An Additional Billion for Afghanistan

A Chinook CH-47D, similar to those acquired by the Canadian military from the U.S. Army

A Chinook CH-47D, similar to those acquired by the Canadian military from the U.S. Army. (Photo: jamesdale10 on Flickr.)

Federal budget documents reveal over $1.1 billion of new funding is needed by the Canadian Armed Forces, in order to fulfill conditions placed on the Afghan mission extension.

With Parliament’s extension of the current mission contingent on the implementation of recommendations from the 2008 Manley commission report, an extra $822 million will be needed for the current budget year in order to do so. This is in addition to the $292 million requested last year for the procurement of six used Chinook helicopters from the U.S. Army, also on the recommendation of the Manley commission.

The requested funds are to be used for “basic infrastructure to support air enhancements” and “mission close out costs” associated with deploying helicopters and unmanned surveillance aircraft. “The helicopters and drones were two key requirements” of the Manley commission report that recommended Canada continue to engage in Afghanistan, “past the previous withdrawal date of February 2009.”

The mission in Afghanistan was extended by Parliament with little debate on the actual cost of the extension. According to The Canadian Press, this is the first time a cost has been associated with the recommendations of the Manley report, which was tabled in January 2008. The final tally for the two-year extension is still being calculated by National Defence.

Read the source article below or click here.

Manley conditions add $1.1 billion to Afghan costs

By The Canadian Press
Wed. May 27 – 12:18 PM

OTTAWA — Fulfilling the Manley commission’s conditions to extend Canada’s combat mission in Afghanistan to 2011 will cost more than $1.1 billion, say federal budget documents.

The Conservative government is asking for an extra $822 million in the current budget year to pay for “basic infrastructure to support air enhancements” and “mission close out costs.”

That request is in addition to the $292 million set aside last year for six used Chinook CH-47D helicopters from the U.S. Army.

The final price tag for the two-year extension, which would include troops and armoured vehicles, is still being worked out by National Defence.

The latest request before Parliament refers to the operational expenses of deploying helicopters and unmanned surveillance aircraft to support ground forces, said a spokesman for the Canadian Forces Expeditionary Force Command, the headquarters that oversees the war.

“Additional funding was required to support the air wing in Kandahar,” said spokesman Capt. Dean Menard.

“These initiatives were implemented to support the Manley (commission) recommendations concerning the Canadian-Afghan mission.”

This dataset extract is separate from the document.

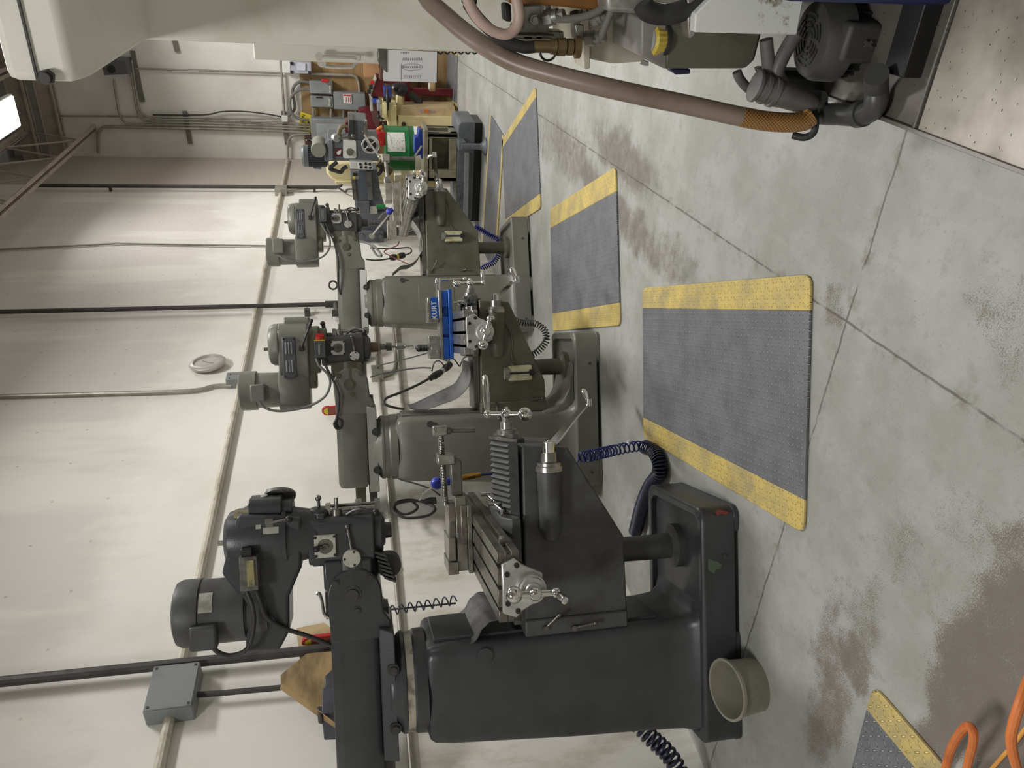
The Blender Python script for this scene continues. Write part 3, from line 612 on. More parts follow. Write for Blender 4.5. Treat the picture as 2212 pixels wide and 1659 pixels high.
def head_step(t, fr, P, P2, s, dx):
    H = [(487, 1225), (520, 1266), (538, 1300), (538, 1390), (608, 1386), (630, 1345), (629, 1272), (655, 1212), (655, 1108), (600, 1102), (520, 1102)]
    b = B(); b.prism(fr.xz(H, 0), 'y', -.1, .1); hs = b.done('belt_housing', P, t, .014)
    d0 = fr.side(487, 1110, 0); dr = fr.side(560, 1096, 0)
    b = B(); b.lathe((-.043, 0, 0), (0, 0, 1), [(1.70, .094), (1.77, .108), (1.812, .118), (1.815, .128), (1.83, .128), (1.832, .121), (2.0, .12), (2.035, .108), (2.052, .082), (2.056, .03)], 48); drum = b.done('pulley_drum', P, t)
    B().cyl((-.055, 0, 2.05), (-.055, 0, 2.085), .012, n=6).cyl((-.055, 0, 2.05), (-.055, 0, 2.065), .017).done('drawbar_nut', STEEL, drum)
    b = B(); b.lathe((-.055, 0, 0), (0, 0, 1), [(1.66, .082), (1.70, .086), (1.735, .09)], 32); b.box(-.16, .02, -.085, .085, 1.66, 1.72); b.lathe((.0, .0, 1.69), (1, 0, 0), [(0, .05), (.05, .045), (.06, .03)], 24); b.done('gear_housing', P, t, .006)
    B().cyl((.05, 0, 1.69), (.09, 0, 1.692), .007).sph((.098, 0, 1.692), .013).done('back_gear_lever', DSTEEL, t)
    # front speed box, hand wheel
    b = B(); b.loft([rrect(.04, .12, -.07, .07, .03, z) for z in (1.83, 1.955)]); b.loft([rrect(.04, .105, -.06, .06, .03, z) for z in (1.79, 1.835)]); sb = b.done('speed_box', P, t, .005)
    B().lathe((.105, .05, 1.845), (.5, .4, 0), [(0, .062), (.012, .062)], 32).cyl((.112, .056, 1.893), (.132, .072, 1.893), .008).done('speed_wheel', mat('worn_grey_wheel', (112, 110, 104), .45), sb)
    B().cyl((.118, -.01, 1.90), (.128, -.01, 1.90), .014).done('pointer', PLATE, sb)
    # name plates on the drum
    def onDrum(px, py, r=.1225):
        best = None
        for i in range(-180, 180, 2):
            a = math.radians(i); p = V((-.043 + r * math.cos(a), r * math.sin(a), 0)); d = ray(px, py); q = fr.side(px, py, p.y)
            e = abs(q.x - p.x)
            if (p.y < 0) and (best is None or e < best[0]): best = (e, a, q.z)
        return best[1], best[2]
    def patch(name, p0, p1, m, r=.1225):
        a0, z0 = onDrum(*p0, r); a1, z1 = onDrum(*p1, r); rows = [[V((-.043 + r * math.cos(a), r * math.sin(a), z)) for z in (z0, z1)] for a in [a0 + (a1 - a0) * i / 6 for i in range(7)]]
        return B().sheet(rows, .002).done(name, m, drum)
    patch('name_plate', (508, 1103), (535, 1118), mat('aged_name_plate', (140, 130, 98), .45, .2, (112, 102, 76), 20)); patch('data_plate', (553, 1124), (564, 1142), PLATE)
    patch('paint_chip', (568, 1140), (602, 1152), PLATE, .1215)
    q = fr.side(583, 1128, -.12); b = B(); b.obox((q.x, -.128, q.z), (.03, .02, .03)).cyl((q.x, -.135, q.z), (q.x + .012, -.145, q.z - .07), .005); lv = b.done('brake_lever', DSTEEL, drum, .002)
    B().sph((q.x + .013, -.147, q.z - .075), .014).done('brake_knob', BLACK, lv)
    # motor
    mz0, mz1, mx = 1.965, 2.255, -.325
    b = B(); b.lathe((mx, 0, 0), (0, 0, 1), [(1.90, .12), (mz0, .124), (mz0 + .005, .112), (mz0 + .02, .112), (mz0 + .022, .126), (2.155, .126), (2.157, .131), (2.225, .131), (2.246, .122), (mz1, .10), (mz1 + .001, .04)], 40); mo = b.done('motor', P2, t)
    b = B(); b.box(mx - .10, mx - .005, -.165, -.11, 2.08, 2.18); b.done('terminal_box', P2, mo, .01)
    a, z = math.radians(-60), 2.125
    rows = [[V((mx + .1275 * math.cos(a_), .1275 * math.sin(a_), z_)) for z_ in (2.10, 2.15)] for a_ in (math.radians(-74 + i * 7) for i in range(6))]
    B().sheet(rows, .002).done('motor_plate', PLATE, mo)
    # switch box on the belt housing, cords
    q0, q1 = fr.side(517, 1203, -.15), fr.side(560, 1272, -.15)
    b = B(); b.box(q1.x, q0.x, -.17, -.09, q1.z, q0.z); sw = b.done('switch_box', mat('worn_switch_box', (104, 102, 94), .45, .2, (66, 66, 64), 18, .4, .65), t, .004)
    B().box(q1.x + .02, q0.x - .01, -.178, -.168, q1.z + .012, q0.z - .028).done('switch_label', mat('aged_brass_label', (150, 142, 96), .5, .2, (96, 92, 74), 20), sw)
    B().loft([rrect(q0.x - .004, q0.x + .03, -.155, -.105, .006, z) for z in (q1.z + .02, q0.z - .006)]).done('switch_knob', BLACK, sw, .004)
    S = lambda x, y, c: fr.side(x, y, c)
    conduit_loop(t, 'motor_cord', [S(532, 1276, -.14), S(545, 1310, -.15), (S(548, 1350, -.15)), S(535, 1400, -.15), S(500, 1416, -.15), S(470, 1408, -.16), S(452, 1388, -.15)], .009, DCORD)
    conduit_loop(t, 'power_cord', [S(553, 1276, -.14), S(562, 1300, -.14), S(575, 1332, -.13), S(610, 1356, -.11), S(660, 1372, -.09), S(712, 1392, -.06), S(735, 1402, -.03)], .009, DCORD)
    B().cyl(S(530, 1272, -.13), S(531, 1284, -.14), .012).cyl(S(552, 1272, -.13), S(554, 1284, -.14), .012).done('cord_gland', HD, sw)
    # worm gear under the knuckle
    b = B(); b.cyl((-.20, -.02, 1.42), (-.20, .04, 1.42), .05, n=20)
    for i in range(7): b.obox((-.13 - i * .018, -.06, 1.455 - .006 * i), (.008, .06, .05), (V((.9, 0, -.4)), V((0, 1, 0)), V((.4, 0, .9))))
    b.done('worm_gear', HD, t)
def head_vari(t, fr, P, P2, s, dx):
    # variable speed head, outline measured on the middle mill
    H = [(.085, 2.035), (-.115, 2.048), (-.155, 2.03), (-.175, 1.995), (-.42, 2.005), (-.425, 1.985), (-.425, 1.855), (-.40, 1.815), (.10, 1.812), (.112, 1.83), (.112, 1.985), (.1, 2.0)]
    H = [(x + dx, z) for x, z in H]
    b = B()
    b.loft([rrect(-.425 + dx, -.18 + dx, -.115 * k, .115 * k, .05, z) for z, k in ((1.812, .75), (1.855, 1), (1.99, 1), (2.0, .96))])
    b.loft([rrect(-.25 + dx, .112 + dx, -.12, .12, .085, z) for z in (1.812, 1.99)])
    b.loft([[(-.02 + dx + (x + .02) * k, y * k, z) for x, y in rrect(-.15, .112, -.125, .125, .1)] for z, k in ((1.985, 1), (2.02, .98), (2.042, .88), (2.05, .74))])
    hs = b.done('belt_housing', P, t, .008)
    b = B(); b.loft([rrect(.06 + dx, .15 + dx, -.06, .06, .03, z) for z in (1.80, 1.955)]); b.done('speed_dial_box', P, hs, .008)
    B().cyl((-.045 + dx, 0, 2.04), (-.045 + dx, 0, 2.085), .011, n=6).cyl((-.045 + dx, 0, 2.04), (-.045 + dx, 0, 2.06), .016).done('drawbar_nut', DSTEEL, hs)
    q = [fr.side(x, y, -.125) for x, y in s['louver']]; x0, x1, z0, z1 = q[1].x, q[0].x, q[1].z, q[0].z
    b = B(); b.box(x0, x1, -.127, -.105, z0, z1); lp = b.done('vent_plate', mat('dark_vent_plate', (76, 77, 80), .5), hs, .006)
    w, h = x1 - x0, z1 - z0
    for gx in (.28, .72):
        for gz in (.3, .5, .7):
            cx, cz = x0 + w * gx, z0 + h * gz; B().cyl((cx - w * .12, -.127, cz), (cx + w * .12, -.127, cz), h * .092, n=10).sph((cx - w * .12, -.127, cz), h * .092).sph((cx + w * .12, -.127, cz), h * .092).done('louver', mat('louver_grey', (112, 113, 116), .45), lp)
    for x, z in ((x0 + .012, z0 + .012), (x1 - .012, z0 + .012), (x0 + .012, z1 - .012), (x1 - .012, z1 - .012)): B().cyl((x, -.127, z), (x, -.131, z), .005, n=10).done('plate_screw', BLACK, lp)
    q = [fr.side(x, y, -.13) for x, y in s['lever']]
    b = B(); b.obox((q[0].x, -.125, q[0].z), (.035, .03, .03)).tube([(q[0].x, -.135, q[0].z), (q[1].x * .5 + q[0].x * .5, -.15, q[1].z * .5 + q[0].z * .5), (q[1].x, -.16, q[1].z)], .006); lv = b.done('brake_lever', BLACK, hs, .003)
    dv = (V((q[1].x, -.16, q[1].z)) - V((q[0].x, -.135, q[0].z))).normalized(); p = V((q[1].x, -.16, q[1].z)); B().cyl(p - dv * .005, p + dv * .045, .011).sph(p + dv * .045, .011).done('lever_grip', BLACK, lv)
    b = B(); b.loft([rrect(-.205 + dx, .09 + dx, -.095, .095, .04, z) for z in (1.745, 1.82)]); b.loft([rrect(-.30 + dx, -.1 + dx, -.08, .08, .04, z) for z in (1.77, 1.82)]); b.loft([rrect(-.12 + dx, .075 + dx, -.085, .085, .04, z) for z in (1.70, 1.75)]); b.done('gear_housing', P2, t, .008)
    B().cyl((.07 + dx, 0, 1.715), (.10 + dx, 0, 1.72), .012).sph((.105 + dx, 0, 1.722), .016).done('back_gear_lever', HD, t)
    mx = -.30 + dx
    b = B(); b.lathe((mx, 0, 0), (0, 0, 1), [(1.99, .10), (2.0, .108), (2.135, .11), (2.137, .122), (2.23, .122), (2.238, .112), (2.24, .04)], 40); mo = b.done('motor', P, t)
    q = [fr.side(x, y, -.14) for x, y in s['tbox']]
    b = B(); b.box(q[1].x, q[0].x, -.155, -.09, q[1].z, q[0].z); b.done('terminal_box', P, mo, .008)
    q = [fr.side(x, y, -.13) for x, y in s['swbox']]
    b = B(); b.box(q[1].x, q[0].x, -.145, -.08, q[1].z, q[0].z); sw = b.done('switch_box', mat('charcoal_switch_box', (70, 72, 76), .4), t, .004)
    if s.get('red'):
        B().cyl((q[0].x, -.112, (q[0].z + q[1].z) / 2), (q[0].x + .02, -.112, (q[0].z + q[1].z) / 2), .026, n=8).obox((q[0].x + .03, -.112, (q[0].z + q[1].z) / 2), (.022, .016, .05)).done('rotary_knob', RED, sw)
        B().box(q[0].x - .004, q[0].x + .002, -.147, -.08, q[1].z, q[0].z).done('yellow_plate', YEL, sw)
    else: B().box(q[0].x - .002, q[0].x + .02, -.13, -.09, q[1].z + .012, q[0].z - .012).done('rotary_knob', BLACK, sw, .003)
    for i in range(3): B().box(q[1].x + .02, q[0].x - .02, -.147, -.144, q[1].z + (q[0].z - q[1].z) * (.4 + .12 * i), q[1].z + (q[0].z - q[1].z) * (.43 + .12 * i)).done('switch_marking', PLATE, sw)
    S = fr.side
    for nm, r, m_, path in s['cords']: conduit_loop(t, nm, [S(x, y, c) for x, y, c in path], r, m_)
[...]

The helicopters and drones were two key requirements of the independent panel that recommended Ottawa continue the fight in southern Afghanistan past the previous withdrawal date of February 2009.

It’s the first time a price tag has been affixed to the Manley conditions, which were tabled in January 2008.

When Parliament debated the extension a few months later, scant attention was paid to the cost. Instead, MPs — divided along political lines — chose to debate the more high-minded aspects of the mission and whether it was succeeding.

In the end, the Conservative government, backed by the Liberal opposition, voted to stay in Kandahar.

And that is the bottom line, said a spokesman for Defence Minister Peter MacKay.

“Parliament decided to extend the Afghanistan military mission based on certain criteria, including the addition of Canadian air assets in the form of unmanned aerial vehicles and helicopters,” Jay Paxton said in an email note.